Dean Preston rallies with CCSF students over budget cuts

College board set to discuss $13 million deficit at Thursday meeting

In his first public appearance since declaring victory in the race for District 5 supervisor, Dean Preston joined protesters at City College of San Francisco Wednesday to show his support for students and faculty as they rallied against ongoing cuts to classes and services.

Organized by the Higher Education Action Team (HEAT) and the AFT 2121 CCSF Faculty Union, the protest was held to unite students and faculty impacted by the cuts, call for an increase in funding from the state and decry recent raises given to administrators while classes and services continue to be lopped.

Though the final ballots for the District 5 race have yet to be counted, Preston, who was endorsed by AFT 2121, has declared victory over incumbent Vallie Brown. Brown has yet to make a concession statement, and currently trails Preston by fewer than 200 votes.

“I wanted to stand in solidarity with my friends in the AFT 2121 union and with students,” Preston said Wednesday. “It’s important for any supervisor, no matter what district they serve, to go to bat for City College.”

Preston said he views issues facing CCSF as citywide issues.

Over the last year, CCSF has cut more than 300 classes and lost at least 100 instructors and counselors to balance a $32 million budget deficit. The college also approved pay raises for many top administrators in September, sparking outrage among students and the faculty union.

The Board of Trustees is planning to discuss additional cuts during its regularly scheduled Thursday meeting to prevent a $13 million deficit and negative reserves by the end of the year.

“They just recently have projected that if they continue with the spending that’s going on, they will have a $13 million deficit by the end of the year,” CCSF spokesperson Evette Davis said. “So they’re taking a closer look at what next steps could be. While there are obviously concerns amongst some about class cuts, the fact is that the college has no choice — it has to make these decisions in order to keep its budget balanced. And it’s had a structural deficit for decades because it continues to maintain classes that are under-enrolled.”

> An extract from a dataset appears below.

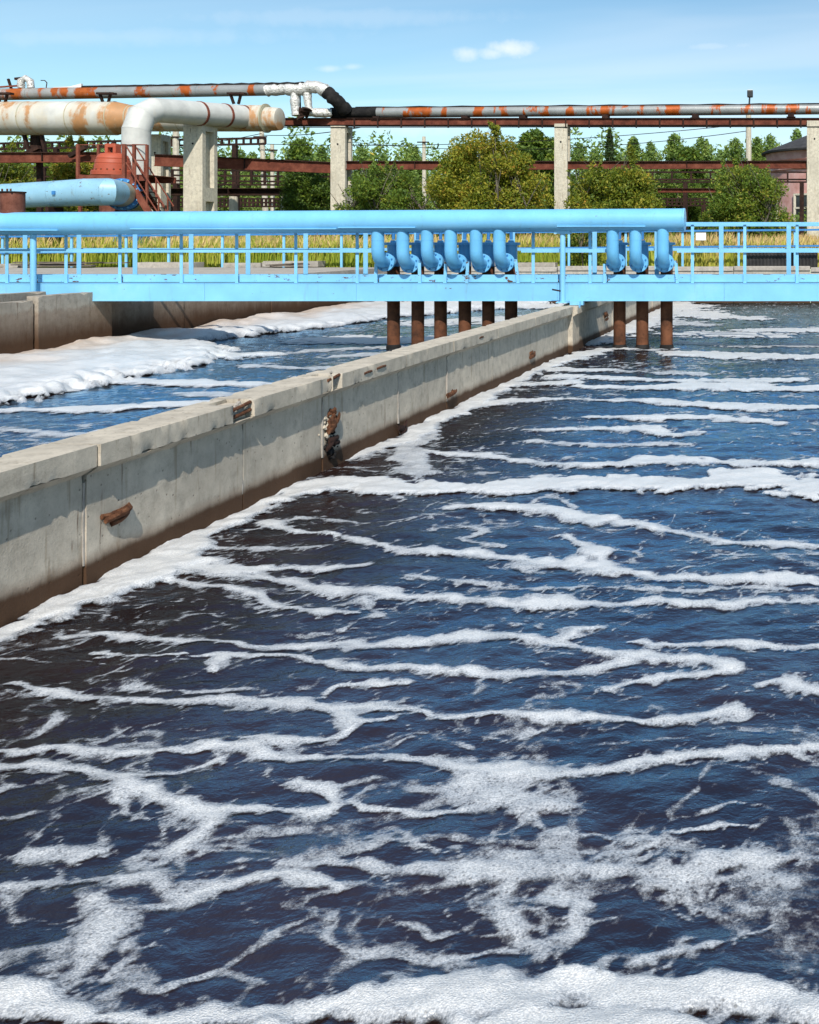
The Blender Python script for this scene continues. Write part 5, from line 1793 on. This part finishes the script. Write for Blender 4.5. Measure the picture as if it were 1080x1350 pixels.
TREES = [('birch_a', 12, 188, 84, 'tree above the dark rails at the far left edge'), ('birch_b', 62, 186, 90, 'tree behind the dark trestle under the big duct'),
         ('broad_a', 88, 192, 82, 'small round tree left of the red bell'), ('birch_a', 126, 200, 92, 'tree just behind the red bell'),
         ('birch_b', 268, 212, 88, 'low tree right against the broad ribbed pillar'), ('birch_a', 292, 206, 92, 'narrow tree left of the leaning pole'),
         ('birch_b', 314, 196, 95, 'tall tree just left of the leaning pole'), ('birch_a', 333, 200, 90, 'tree touching the leaning pole'),
         ('broad_a', 396, 187, 74, 'dark leafy tree left of the pillar below the pipe junction'), ('birch_b', 425, 192, 86, 'paler tree close to the pillar below the pipe junction'),
         ('birch_a', 478, 194, 96, 'tree just right of the pillar below the pipe junction'), ('birch_b', 505, 202, 100, 'low tree top between two pointed trees over the dark green bush'),
         ('birch_a', 547, 192, 98, 'feathery tree beside the short pole top'), ('birch_b', 606, 196, 96, 'tree top peeping over the left of the tall yellow bush'),
         ('birch_a', 650, 188, 92, 'tree top peeping over the middle of the tall yellow bush'),
         ('broad_a', 705, 174, 76, 'dark leafy tree left of the pillar between the bushes'), ('broad_a', 725, 184, 80, 'dark tree touching the pillar between the bushes'),
         ('birch_b', 764, 188, 98, 'small pointed tree just right of the pillar between the bushes'), ('birch_a', 784, 196, 102, 'low tree left of the dark spire-like tree'),
         ('pine_a', 804, 170, 78, 'dark spire-like tree right of the pillar between the bushes'), ('birch_b', 836, 180, 92, 'tree just right of the dark spire-like tree'),
         ('birch_a', 858, 186, 98, 'second tree right of the dark spire-like tree'), ('birch_b', 888, 176, 94, 'tallest pointed tree halfway to the floodlight pole'),
         ('broad_a', 908, 196, 84, 'pale round tree below the tallest pointed tree'), ('birch_a', 926, 181, 96, 'pointed tree left of a gap before the floodlight pole'),
         ('birch_b', 950, 198, 100, 'low tree in the gap left of the floodlight pole'), ('birch_a', 969, 182, 92, 'tree just left of the floodlight pole'),
         ('birch_b', 999, 181, 96, 'tree just right of the floodlight pole'), ('birch_a', 1016, 177, 100, 'tree behind the eaves of the pink building'),
         ('birch_b', 1050, 170, 104, 'tree top rising above the roof of the pink building'), ('birch_a', 190, 196, 96, 'tree hidden partly by the bent white duct'),
         ('birch_b', 222, 198, 94, 'tree left of the pole beside the bent duct')]
for i, (k, px, py, Y_, lab) in enumerate(TREES):
    tree(k, px, py, Y_, lab, 0.85 + 0.3 * random.Random(i).random(), i * 1.7)


def bush(px0, px1, pytop, Y, label, mat, seed, n_=60, var=0.45, leafs=0.055, rad=0.55, deep=1.6, name='bush'):
    rs = np.random.default_rng(seed)
    a, b = P(px0, pytop, Y), P(px1, pytop, Y)
    h = a.z - GZ
    wx_ = (b.x - a.x) / 2
    cl_ = bush_clumps(wx_ - rad * 0.5, deep, h, n_, rs, rad)
    t_ = thing(name, label, 'bush', ((a.x + b.x) / 2, Y, GZ))
    c = crown_mesh('foliage', mat, cl_, 1500, leafs, rs, var)
    o = link('foliage', c)
    o.parent = t_
    s = link('stems', stem_mesh('stems', 'bark', cl_, h, 0.06 * min(1.0, h / 4.0), rs, 7, wx_ * 0.25))
    s.parent = t_
    # loose shoots standing out of the outline
    return t_


bush(553, 735, 186, 40.5, 'tall yellow-green willow bush behind the middle of the blue pipe', 'leaf_willow', 21, 130, 0.52, 0.065, 0.62, 1.8)
bush(442, 575, 222, 41.0, 'lower dark green bush at the foot of the pillar below the pipe junction', 'leaf_green', 22, 80, 0.45, 0.06, 0.5, 1.5)
bush(738, 882, 224, 36.2, 'yellow-green bush right of the middle pillar reaching down behind the railing', 'leaf_willow', 23, 100, 0.42, 0.06, 0.5, 1.3)
bush(922, 1048, 222, 40.0, 'glossy green bush in front of the pink building', 'leaf_green', 24, 100, 0.62, 0.06, 0.5, 1.5)
bush(62, 165, 208, 47.0, 'yellowing bush behind the fat blue duct', 'leaf_willow', 25, 60, 0.6, 0.07, 0.6, 1.2)
bush(-40, 62, 216, 50.0, 'green bush at the left edge behind the fat blue duct', 'leaf_willow', 26, 60, 0.35, 0.07, 0.6, 1.2)
bush(370, 442, 226, 47.5, 'dark shrub left of the pillar below the pipe junction', 'leaf_green', 27, 50, 0.3, 0.07, 0.55, 1.0)
bush(856, 935, 238, 62.0, 'shaded shrub deep between the two right bushes', 'leaf_green', 28, 50, 0.3, 0.08, 0.8, 1.5)
bush(4, 48, 306, 34.6, 'small green bush under the left end of the blue pipe', 'leaf_green', 29, 26, 0.4, 0.05, 0.26, 0.6)
bush(736, 806, 298, 33.75, 'low leafy bush behind the railing left of the three elbow pipes', 'leaf_green', 31, 80, 0.65, 0.045, 0.30, 0.30)
bush(930, 965, 286, 34.8, 'small leafy shrub in the dry grass at right', 'leaf_green', 30, 16, 0.5, 0.05, 0.25, 0.5)

# far wood and undergrowth that read as one mass
rs = np.random.default_rng(55)
cos_, va_ = [], []
for k in range(170):
    h_ = rs.uniform(11.0, 14.4) * rs.uniform(0.85, 1.0)
    x0_, y0_ = -125 + 0.87 * k + rs.normal(0, 0.9), rs.uniform(100, 128)
    m_ = 1500
    u = 0.04 + 0.96 * (1 - rs.uniform(0, 1, m_) ** 0.55)
    an_ = rs.uniform(0, 6.283, m_)
    rad = (0.30 * h_ * (1 - u) ** 0.5 * (0.75 + 0.5 * pn(an_ * 1.3, u * 6, k)) + 0.08) * np.sqrt(rs.uniform(0.1, 1, m_))
    cos_.append(np.stack([x0_ + rad * np.cos(an_), y0_ + rad * np.sin(an_), GZ + u * h_], 1))
    va_.append(np.clip(rs.uniform(0.25, 0.6) + rs.normal(0, 0.18, m_), 0, 1))
co, q = leaf_cloud(np.concatenate(cos_), 0.27, rs)
stuff(link('far_wood', raw_mesh('far_wood', co, q, 'leaf_birch', {'var': np.repeat(np.concatenate(va_), 4)})), 'far line of mixed wood behind all the pipe racks', 'wood')
n_ = 26000
X_ = rs.uniform(-62, 8, n_)
Y_ = rs.uniform(60, 76, n_)
top = 2.2 + 1.3 * fbm(X_ * 0.3, Y_ * 0.1, 3, 15)
Z_ = GZ + np.clip(top, 0.4, 5) * rs.uniform(0, 1, n_) ** 0.8
co, q = leaf_cloud(np.stack([X_, Y_, Z_], 1), 0.17, rs)
va = np.clip(0.35 + 0.5 * pn(X_ * 0.5, Z_ * 0.6, 4) + rs.normal(0, 0.18, n_), 0, 1)
stuff(link('undergrowth', raw_mesh('undergrowth', co, q, 'leaf_green', {'var': np.repeat(va, 4)})), 'tangled green undergrowth beneath the pipe gantries', 'undergrowth')

# tall dry grass on the bank
n_ = 52000
X_ = rs.uniform(-31, 4, n_)
Y_ = 33.55 + 11.0 * rs.uniform(0, 1, n_) ** 1.5
ht = (1.05 + 0.22 * fbm(X_ * 0.5, Y_ * 0.5, 3, 25)) * rs.uniform(0.45, 1.1, n_)
seed_head = (rs.uniform(0, 1, n_) < 0.42) & (ht > 0.62)
seed_head |= (X_ > -4.5) & (rs.uniform(0, 1, n_) < 0.5)
lean = rs.normal(0, 0.13, (n_, 2)) + np.array([0.05, 0])
wd_ = rs.uniform(0.008, 0.016, n_)
an = rs.uniform(0, np.pi, n_)
wv = np.stack([np.cos(an), np.sin(an) * 0.4, np.zeros(n_)], 1) * wd_[:, None]
base = np.stack([X_, Y_, np.full(n_, GZ - 0.03)], 1)
mid = base + np.stack([lean[:, 0] * 0.4 * ht, lean[:, 1] * 0.4 * ht, ht * 0.62], 1)
hi = base + np.stack([lean[:, 0] * 0.9 * ht, lean[:, 1] * 0.9 * ht, ht * 0.86], 1)
tip = base + np.stack([lean[:, 0] * 1.3 * ht, lean[:, 1] * 1.3 * ht, ht], 1)
hw = np.where(seed_head, 1.7, 0.55)[:, None]
co = np.stack([base - wv, base + wv, mid + wv * 0.8, mid - wv * 0.8, hi + wv * hw, hi - wv * hw, tip + wv * 0.15, tip - wv * 0.15], 1).reshape(-1, 3)
i8 = np.arange(n_)[:, None] * 8
q = np.concatenate([i8 + np.array([[0, 1, 2, 3]]), i8 + np.array([[3, 2, 4, 5]]), i8 + np.array([[5, 4, 6, 7]])])
dry = np.clip(0.22 + 0.40 * fbm(X_ * 0.35, Y_ * 0.5, 3, 35) + np.where(X_ > -5, 0.25, 0) + rs.normal(0, 0.12, n_), 0, 0.75)
v8 = np.stack([dry * 0.8, dry * 0.8, dry, dry, np.where(seed_head, 0.86, dry), np.where(seed_head, 0.86, dry), np.where(seed_head, 0.95, dry), np.where(seed_head, 0.95, dry)], 1)
stuff(link('tall_grass', raw_mesh('tall_grass', co, q, 'grass_blade', {'var': v8.ravel()})), 'tall yellow-green grass with tawny seed heads on the bank', 'grass')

Students and faculty participating in Wednesday’s protest had their own take.

Brenna Stroud, a HEAT member and CCSF student learning auto body repair, said that classes that historically reach capacity are being cut before the first day of classes for not having 20 students enrolled, no matter how close to the threshold they may be. This makes it impossible for students to drop in on the first day and add the classes like they would have in the past.

Stroud cited numerous classes in the hybrid vehicle, automotive welding and motorcycle programs as examples.

“People can’t get their certificates or graduate if you keep cutting their classes,” she said.

Protesters said the cuts limit educational opportunities and prevent students from graduating or transferring on time.

But college officials argue programs and classes are only facing cuts necessary for balancing the budget because they are unpopular and under-enrolled.

“It’s not just about cutting,” Davis said. “The college wants to invest in academic programs that attract more students … The state pays the college to graduate students. That change in funding is an important reason for realigning the schedule. We’re being held harmless in the short term, meaning that we’re not being penalized financially by the state for a few years, but the state’s funding is shifting to reward colleges for graduating students and therefore the schedule must reflect that priority.”

The CCSF Board of Trustees meeting begins at 4 p.m. Thursday.